Analysts have kept their fair value estimate for Mineral Resources steady at A$68.00. Updated assumptions point to higher revenue growth, a slightly lower profit margin, a marginally reduced discount rate and a modestly lower future P/E multiple as the key drivers behind the unchanged price target.
What's in the News
- Mineral Resources is reported to have launched a sale process for its Bald Hill lithium mine to raise funds to pay down debt, with investment banks Standard Chartered and Argonaut Securities running what could be a dual track process for either a full or partial sale of the asset. (Key Developments)
- Potential buyers are understood to include downstream operators and customers such as Korea's LG Chemical and Japan's Mitsubishi, which are seen by market sources as well placed to acquire a stake in Bald Hill. (Key Developments)
- The Bald Hill mine was placed into care and maintenance late last year following a strategic review during a prolonged period of low lithium prices.
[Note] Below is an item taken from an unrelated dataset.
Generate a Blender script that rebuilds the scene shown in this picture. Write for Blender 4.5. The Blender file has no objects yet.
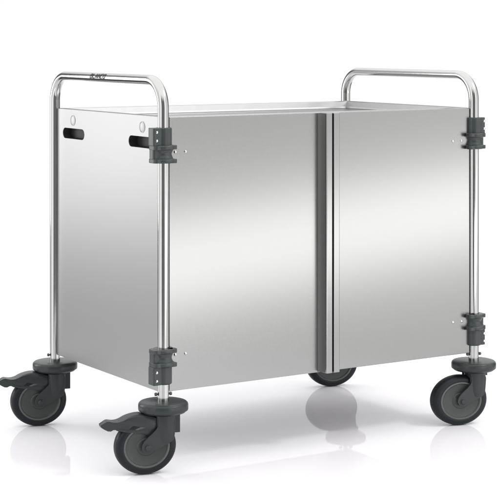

At the same time, Mineral Resources also considered options for other assets, including its Wodgina mine, where suitors did not meet its A$2,000 million price expectations. (Key Developments)
- Reports state the company posted a A$904 million annual loss with A$5,400 million of net debt, and that recent strength in the iron ore price has eased pressure to pursue additional mine sales. (Key Developments)
Valuation Changes
- The fair value estimate is kept steady at A$68.00 per share, indicating no change in the overall valuation outcome from the updated assumptions.
- The discount rate is reduced slightly from 8.85% to 8.73%, reflecting a modest adjustment to the required rate of return used in the valuation model.
- Revenue growth is lifted from 15.34% to 19.28%, implying a higher projected top line profile within the forecast period.
- The net profit margin is trimmed from 16.55% to 15.46%, indicating expectations for slightly lower profitability on each dollar of revenue.
- The future P/E is eased from 15.14x to 14.61x, pointing to a modestly lower valuation multiple applied to future earnings.